In the centre of the courtyard, a line of blankets partially obscures the settlers' side of the house, hiding the window that faces the Kurds' section of the home. The blankets were hung after settlers in the adjacent part of the home stood naked at the window and made obscene gestures, Mohammed said.
"They do all these things to try and make us leave. But this is Jerusalem; it's not a village in Nablus. They can't just burn down our house like they did to the Dawabsheh family," he said. "Here, we live with embassies all around us. So they do these minor things to make us crazy every day, to try and drive us out of the house."
However, "even if they fed me pancakes every morning and greeted us with flowers, what they are doing is still wrong", he added. "They shouldn't be here at all."
Amany Khalifa, a long-standing community activist, told Al Jazeera that the Palestinians in the neighbourhood have become disillusioned by the peace movement's emphasis on a two-state solution.
"When we [Palestinians] speak about the colonisation in Sheikh Jarrah, we are not just talking about Palestinian territory within the 1967 borders; we are going back to 1948," Khalifa said.
Nabil and Mohammed both derided the one-dimensional ways in which the media portrays Palestinians, from powerless victims to heroes and angels.
"But we are just humans," Mohammed said. "We have instincts to live, eat, sleep and fight back when we are being oppressed.
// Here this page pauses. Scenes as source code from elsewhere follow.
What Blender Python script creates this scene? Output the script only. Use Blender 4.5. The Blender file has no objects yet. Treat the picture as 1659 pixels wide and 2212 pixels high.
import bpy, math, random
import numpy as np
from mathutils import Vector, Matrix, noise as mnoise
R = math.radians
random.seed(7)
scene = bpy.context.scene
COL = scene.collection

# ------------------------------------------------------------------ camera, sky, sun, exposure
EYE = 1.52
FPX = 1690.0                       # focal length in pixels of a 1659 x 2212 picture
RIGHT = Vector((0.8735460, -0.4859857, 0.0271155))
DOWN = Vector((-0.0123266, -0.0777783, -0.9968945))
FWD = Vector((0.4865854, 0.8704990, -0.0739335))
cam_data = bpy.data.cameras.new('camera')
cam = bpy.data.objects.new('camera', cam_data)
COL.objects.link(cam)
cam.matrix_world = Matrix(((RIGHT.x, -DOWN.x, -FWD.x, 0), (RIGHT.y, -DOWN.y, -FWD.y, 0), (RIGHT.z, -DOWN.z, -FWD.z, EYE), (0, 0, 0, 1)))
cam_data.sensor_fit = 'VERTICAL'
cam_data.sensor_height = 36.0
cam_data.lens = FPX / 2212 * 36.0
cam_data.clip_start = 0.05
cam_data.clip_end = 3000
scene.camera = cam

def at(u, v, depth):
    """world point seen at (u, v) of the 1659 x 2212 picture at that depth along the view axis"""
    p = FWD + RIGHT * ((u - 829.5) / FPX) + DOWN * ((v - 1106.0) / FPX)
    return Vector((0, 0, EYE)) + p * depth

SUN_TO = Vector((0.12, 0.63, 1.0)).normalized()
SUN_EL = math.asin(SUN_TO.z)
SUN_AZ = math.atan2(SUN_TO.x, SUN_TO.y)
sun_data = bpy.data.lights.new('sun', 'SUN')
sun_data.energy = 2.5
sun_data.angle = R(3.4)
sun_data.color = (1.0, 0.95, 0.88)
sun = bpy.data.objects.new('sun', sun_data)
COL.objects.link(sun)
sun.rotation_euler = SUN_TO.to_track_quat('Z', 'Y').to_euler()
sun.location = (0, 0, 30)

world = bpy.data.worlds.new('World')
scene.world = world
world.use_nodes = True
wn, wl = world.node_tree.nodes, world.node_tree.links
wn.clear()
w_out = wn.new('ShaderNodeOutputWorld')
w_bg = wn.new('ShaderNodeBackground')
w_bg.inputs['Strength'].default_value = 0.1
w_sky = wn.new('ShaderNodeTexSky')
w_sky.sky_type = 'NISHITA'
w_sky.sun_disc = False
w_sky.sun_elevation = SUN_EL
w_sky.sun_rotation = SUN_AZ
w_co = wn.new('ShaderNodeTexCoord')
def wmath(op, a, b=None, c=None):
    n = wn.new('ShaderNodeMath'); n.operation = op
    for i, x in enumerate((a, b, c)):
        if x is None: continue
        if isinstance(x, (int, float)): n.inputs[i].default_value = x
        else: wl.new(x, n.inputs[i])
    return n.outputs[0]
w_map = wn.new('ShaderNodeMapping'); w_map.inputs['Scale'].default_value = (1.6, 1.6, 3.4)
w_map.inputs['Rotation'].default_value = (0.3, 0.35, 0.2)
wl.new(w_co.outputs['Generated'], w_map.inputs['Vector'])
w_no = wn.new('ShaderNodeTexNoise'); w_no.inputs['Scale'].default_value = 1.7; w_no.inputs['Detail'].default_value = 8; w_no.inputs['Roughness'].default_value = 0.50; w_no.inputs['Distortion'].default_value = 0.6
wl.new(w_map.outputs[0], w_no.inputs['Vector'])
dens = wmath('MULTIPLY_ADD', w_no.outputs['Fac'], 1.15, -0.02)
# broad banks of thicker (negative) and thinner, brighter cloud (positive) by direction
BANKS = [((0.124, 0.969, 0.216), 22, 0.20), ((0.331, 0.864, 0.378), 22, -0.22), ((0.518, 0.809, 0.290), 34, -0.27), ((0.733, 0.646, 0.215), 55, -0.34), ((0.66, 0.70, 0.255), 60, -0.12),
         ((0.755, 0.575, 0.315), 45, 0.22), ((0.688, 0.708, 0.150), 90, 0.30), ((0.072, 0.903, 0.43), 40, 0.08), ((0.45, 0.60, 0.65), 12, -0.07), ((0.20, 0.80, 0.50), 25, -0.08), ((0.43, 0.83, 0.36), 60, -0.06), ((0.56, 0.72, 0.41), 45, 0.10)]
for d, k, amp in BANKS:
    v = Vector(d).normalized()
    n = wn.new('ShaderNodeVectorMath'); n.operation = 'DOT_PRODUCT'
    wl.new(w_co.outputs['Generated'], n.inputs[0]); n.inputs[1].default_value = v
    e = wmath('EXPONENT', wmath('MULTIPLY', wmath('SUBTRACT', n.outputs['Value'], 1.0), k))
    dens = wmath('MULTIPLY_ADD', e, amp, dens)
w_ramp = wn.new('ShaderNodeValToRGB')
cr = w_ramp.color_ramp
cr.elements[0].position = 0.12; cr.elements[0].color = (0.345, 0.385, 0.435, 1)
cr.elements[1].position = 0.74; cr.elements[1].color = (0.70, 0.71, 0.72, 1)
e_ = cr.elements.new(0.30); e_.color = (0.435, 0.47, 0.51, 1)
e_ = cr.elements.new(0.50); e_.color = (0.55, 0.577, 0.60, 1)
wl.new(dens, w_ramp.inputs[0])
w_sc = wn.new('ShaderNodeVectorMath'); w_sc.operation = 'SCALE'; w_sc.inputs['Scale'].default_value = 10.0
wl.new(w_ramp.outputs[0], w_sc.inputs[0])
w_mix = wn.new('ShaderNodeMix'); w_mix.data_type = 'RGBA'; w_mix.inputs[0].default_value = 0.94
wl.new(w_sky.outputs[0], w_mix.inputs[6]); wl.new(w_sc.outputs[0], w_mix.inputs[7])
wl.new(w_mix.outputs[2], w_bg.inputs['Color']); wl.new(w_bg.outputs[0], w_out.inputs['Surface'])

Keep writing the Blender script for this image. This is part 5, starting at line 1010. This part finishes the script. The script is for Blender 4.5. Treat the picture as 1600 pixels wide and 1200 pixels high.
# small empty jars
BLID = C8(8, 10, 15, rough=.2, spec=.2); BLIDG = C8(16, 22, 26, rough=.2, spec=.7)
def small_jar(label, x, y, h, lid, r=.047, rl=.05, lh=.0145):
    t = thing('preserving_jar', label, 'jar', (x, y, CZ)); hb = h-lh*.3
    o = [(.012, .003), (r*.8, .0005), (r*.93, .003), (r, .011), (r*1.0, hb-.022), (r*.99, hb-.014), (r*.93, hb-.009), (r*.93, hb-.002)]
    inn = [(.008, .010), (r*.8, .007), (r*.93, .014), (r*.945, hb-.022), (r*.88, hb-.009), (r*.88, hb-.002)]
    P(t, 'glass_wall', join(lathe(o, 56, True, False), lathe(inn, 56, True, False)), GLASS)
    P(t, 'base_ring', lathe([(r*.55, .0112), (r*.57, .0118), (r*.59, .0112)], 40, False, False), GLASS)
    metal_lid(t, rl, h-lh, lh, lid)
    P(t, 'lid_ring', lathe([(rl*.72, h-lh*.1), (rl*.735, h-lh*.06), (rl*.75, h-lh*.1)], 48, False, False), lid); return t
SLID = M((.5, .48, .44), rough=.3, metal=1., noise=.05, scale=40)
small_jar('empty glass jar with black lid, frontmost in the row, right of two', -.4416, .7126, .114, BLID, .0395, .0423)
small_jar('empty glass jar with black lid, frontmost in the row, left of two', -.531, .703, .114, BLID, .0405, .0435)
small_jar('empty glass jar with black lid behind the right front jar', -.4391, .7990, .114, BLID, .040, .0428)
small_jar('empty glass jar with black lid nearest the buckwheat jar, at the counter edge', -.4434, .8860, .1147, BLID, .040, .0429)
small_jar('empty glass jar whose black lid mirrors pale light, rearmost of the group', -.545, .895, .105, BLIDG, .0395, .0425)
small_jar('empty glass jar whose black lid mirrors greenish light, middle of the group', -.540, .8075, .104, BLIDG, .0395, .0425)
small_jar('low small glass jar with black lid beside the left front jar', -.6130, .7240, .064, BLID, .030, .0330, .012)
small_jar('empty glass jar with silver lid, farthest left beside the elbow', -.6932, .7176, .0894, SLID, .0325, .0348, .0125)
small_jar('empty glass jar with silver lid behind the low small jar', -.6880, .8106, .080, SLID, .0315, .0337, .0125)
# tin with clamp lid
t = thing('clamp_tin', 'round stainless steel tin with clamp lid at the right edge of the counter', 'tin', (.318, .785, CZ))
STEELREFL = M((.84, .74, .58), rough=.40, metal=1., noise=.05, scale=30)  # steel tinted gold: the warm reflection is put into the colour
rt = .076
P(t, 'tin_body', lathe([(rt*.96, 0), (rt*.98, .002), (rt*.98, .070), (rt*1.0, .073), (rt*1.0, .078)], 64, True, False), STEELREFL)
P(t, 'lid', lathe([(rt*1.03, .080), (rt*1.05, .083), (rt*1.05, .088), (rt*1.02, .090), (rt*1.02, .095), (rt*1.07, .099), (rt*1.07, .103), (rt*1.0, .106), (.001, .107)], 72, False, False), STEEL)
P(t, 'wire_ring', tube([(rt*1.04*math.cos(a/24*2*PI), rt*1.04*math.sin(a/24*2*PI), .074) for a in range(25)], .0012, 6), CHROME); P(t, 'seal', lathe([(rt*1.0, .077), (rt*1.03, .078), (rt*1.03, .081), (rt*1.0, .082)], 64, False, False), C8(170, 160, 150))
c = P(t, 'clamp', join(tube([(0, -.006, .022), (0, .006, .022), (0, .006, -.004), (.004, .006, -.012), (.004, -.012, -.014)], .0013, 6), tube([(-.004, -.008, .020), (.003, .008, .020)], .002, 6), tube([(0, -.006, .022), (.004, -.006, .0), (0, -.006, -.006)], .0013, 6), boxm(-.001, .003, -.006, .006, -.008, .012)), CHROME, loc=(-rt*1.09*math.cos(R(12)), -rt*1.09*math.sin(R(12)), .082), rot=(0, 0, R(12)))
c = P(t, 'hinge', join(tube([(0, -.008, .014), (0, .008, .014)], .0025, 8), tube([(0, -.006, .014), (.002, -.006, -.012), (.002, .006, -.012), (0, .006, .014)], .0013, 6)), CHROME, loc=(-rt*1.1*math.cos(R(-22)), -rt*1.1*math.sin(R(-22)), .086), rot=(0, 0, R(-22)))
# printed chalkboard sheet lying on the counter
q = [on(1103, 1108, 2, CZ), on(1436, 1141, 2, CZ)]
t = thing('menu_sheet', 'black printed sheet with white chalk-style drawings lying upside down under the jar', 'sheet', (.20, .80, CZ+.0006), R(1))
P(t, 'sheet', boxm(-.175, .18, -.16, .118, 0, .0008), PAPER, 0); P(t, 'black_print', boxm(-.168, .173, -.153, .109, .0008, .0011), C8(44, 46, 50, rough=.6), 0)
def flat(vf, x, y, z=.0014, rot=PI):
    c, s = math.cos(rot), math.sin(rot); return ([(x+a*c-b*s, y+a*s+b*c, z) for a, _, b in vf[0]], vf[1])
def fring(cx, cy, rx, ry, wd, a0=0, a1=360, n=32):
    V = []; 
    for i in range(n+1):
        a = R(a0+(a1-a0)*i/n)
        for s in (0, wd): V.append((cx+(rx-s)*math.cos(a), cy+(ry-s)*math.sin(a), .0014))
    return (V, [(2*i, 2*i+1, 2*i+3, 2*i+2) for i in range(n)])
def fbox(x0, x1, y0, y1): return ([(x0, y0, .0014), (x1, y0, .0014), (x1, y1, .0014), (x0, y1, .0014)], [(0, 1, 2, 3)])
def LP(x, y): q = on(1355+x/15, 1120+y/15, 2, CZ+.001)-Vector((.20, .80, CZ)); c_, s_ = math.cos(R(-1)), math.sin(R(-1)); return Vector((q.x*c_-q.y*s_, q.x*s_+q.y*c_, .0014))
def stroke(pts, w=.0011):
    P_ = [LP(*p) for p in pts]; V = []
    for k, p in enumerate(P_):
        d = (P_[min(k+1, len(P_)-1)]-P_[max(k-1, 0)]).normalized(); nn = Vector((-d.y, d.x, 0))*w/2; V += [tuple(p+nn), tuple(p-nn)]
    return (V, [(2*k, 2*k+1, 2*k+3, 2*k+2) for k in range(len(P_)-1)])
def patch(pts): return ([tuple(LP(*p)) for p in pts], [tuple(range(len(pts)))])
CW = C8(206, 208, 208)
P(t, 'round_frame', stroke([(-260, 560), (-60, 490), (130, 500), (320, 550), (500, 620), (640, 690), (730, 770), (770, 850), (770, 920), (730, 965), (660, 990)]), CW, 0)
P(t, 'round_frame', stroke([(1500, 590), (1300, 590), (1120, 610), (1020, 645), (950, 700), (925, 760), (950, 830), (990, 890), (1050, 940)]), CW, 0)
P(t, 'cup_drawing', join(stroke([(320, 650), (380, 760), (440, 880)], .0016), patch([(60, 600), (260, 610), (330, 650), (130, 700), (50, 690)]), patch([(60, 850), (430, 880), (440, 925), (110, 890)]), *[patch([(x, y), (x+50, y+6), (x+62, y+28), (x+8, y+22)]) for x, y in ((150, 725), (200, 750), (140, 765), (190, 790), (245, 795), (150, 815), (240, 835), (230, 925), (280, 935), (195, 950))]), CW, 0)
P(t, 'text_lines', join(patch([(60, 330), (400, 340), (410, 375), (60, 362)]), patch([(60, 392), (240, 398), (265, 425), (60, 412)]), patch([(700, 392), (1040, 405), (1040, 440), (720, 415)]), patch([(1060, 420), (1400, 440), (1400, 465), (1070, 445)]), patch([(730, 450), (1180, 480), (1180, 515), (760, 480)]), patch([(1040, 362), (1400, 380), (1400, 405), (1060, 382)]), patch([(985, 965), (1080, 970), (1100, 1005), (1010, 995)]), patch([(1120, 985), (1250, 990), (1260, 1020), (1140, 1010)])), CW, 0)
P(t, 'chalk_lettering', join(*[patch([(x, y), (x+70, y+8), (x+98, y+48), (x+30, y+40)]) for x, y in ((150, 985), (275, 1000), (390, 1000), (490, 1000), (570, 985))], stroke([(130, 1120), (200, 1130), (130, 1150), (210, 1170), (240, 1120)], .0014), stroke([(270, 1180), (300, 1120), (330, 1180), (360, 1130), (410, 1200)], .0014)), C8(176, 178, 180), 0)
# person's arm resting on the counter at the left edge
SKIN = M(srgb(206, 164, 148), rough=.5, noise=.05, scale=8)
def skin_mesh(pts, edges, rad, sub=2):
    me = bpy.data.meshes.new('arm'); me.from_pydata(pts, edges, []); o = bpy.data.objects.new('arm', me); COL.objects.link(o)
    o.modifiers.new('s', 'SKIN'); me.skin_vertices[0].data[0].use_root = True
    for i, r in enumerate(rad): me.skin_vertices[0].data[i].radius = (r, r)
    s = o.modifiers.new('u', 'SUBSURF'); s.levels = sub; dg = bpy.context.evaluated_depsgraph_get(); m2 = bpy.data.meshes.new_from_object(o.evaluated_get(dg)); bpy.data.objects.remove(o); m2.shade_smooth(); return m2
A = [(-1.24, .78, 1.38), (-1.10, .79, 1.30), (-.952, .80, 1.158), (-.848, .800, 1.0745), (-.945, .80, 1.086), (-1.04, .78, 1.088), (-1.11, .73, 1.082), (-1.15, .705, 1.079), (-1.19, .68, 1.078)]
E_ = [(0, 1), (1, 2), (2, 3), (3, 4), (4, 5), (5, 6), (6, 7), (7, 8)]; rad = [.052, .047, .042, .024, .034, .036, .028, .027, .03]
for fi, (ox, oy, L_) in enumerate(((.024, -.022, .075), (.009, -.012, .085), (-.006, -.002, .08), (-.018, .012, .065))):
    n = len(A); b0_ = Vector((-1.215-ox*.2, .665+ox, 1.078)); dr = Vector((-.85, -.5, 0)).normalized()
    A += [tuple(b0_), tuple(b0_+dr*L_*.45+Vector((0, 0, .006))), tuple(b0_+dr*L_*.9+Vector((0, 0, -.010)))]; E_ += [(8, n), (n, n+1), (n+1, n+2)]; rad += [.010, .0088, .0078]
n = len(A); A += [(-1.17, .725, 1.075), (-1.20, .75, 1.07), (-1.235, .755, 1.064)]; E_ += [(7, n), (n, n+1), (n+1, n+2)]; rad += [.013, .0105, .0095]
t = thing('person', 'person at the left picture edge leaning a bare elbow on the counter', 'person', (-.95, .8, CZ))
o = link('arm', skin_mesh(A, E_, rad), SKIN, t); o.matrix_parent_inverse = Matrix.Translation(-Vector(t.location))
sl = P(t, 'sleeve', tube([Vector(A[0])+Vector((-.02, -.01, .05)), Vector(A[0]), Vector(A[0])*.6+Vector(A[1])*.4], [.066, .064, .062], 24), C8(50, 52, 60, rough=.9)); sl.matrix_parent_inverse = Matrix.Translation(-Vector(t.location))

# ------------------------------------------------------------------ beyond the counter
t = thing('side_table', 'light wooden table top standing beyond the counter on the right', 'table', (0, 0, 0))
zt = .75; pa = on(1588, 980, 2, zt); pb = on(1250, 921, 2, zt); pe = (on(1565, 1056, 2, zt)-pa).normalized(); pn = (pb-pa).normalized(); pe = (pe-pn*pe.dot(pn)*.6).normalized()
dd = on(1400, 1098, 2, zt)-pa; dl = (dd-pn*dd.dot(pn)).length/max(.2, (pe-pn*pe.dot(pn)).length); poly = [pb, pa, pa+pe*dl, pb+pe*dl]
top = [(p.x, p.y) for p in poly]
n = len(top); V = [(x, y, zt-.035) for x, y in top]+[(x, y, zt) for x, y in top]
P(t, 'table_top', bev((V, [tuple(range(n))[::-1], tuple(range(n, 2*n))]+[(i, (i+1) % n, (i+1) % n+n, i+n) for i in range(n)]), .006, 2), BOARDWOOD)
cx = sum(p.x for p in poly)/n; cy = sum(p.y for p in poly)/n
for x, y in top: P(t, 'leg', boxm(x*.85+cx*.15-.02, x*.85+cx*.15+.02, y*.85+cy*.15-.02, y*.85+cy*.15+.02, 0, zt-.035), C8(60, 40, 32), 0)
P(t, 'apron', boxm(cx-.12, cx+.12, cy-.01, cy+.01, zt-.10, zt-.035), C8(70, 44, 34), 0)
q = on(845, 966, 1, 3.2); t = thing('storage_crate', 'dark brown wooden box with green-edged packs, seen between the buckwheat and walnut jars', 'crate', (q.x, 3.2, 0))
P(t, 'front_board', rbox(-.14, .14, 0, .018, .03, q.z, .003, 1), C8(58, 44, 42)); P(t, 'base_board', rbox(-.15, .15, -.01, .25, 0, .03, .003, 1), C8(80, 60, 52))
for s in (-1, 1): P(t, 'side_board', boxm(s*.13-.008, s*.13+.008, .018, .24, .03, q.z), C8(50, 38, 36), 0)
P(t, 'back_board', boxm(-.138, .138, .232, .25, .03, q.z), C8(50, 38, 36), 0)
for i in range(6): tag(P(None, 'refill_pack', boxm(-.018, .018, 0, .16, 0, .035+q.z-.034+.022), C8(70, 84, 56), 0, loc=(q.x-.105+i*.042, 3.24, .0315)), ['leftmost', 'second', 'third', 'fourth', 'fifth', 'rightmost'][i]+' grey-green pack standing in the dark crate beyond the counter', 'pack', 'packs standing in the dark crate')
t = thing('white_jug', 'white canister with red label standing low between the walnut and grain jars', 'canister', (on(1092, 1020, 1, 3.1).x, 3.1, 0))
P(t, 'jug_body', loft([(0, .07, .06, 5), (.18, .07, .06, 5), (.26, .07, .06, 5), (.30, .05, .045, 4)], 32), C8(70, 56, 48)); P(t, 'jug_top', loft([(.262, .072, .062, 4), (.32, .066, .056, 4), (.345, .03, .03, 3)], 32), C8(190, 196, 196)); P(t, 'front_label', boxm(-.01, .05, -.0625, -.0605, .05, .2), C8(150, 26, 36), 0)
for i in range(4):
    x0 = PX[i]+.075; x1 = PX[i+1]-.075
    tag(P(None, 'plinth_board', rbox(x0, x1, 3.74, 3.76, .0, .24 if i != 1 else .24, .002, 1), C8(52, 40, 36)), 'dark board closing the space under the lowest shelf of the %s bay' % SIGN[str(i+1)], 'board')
When the world ignores this, they are only further dehumanising us."
Mohammed shifts his gaze to the part of the house taken over by settlers, the windows equipped with metal bars and bordered by years-old protest slogans.
"I am tired of peace movements and appealing to a global community that has ignored our rights," he said. "If people only want to come here and support us when we are surrendering, or when we are weak and being dehumanised, then they shouldn't support us at all."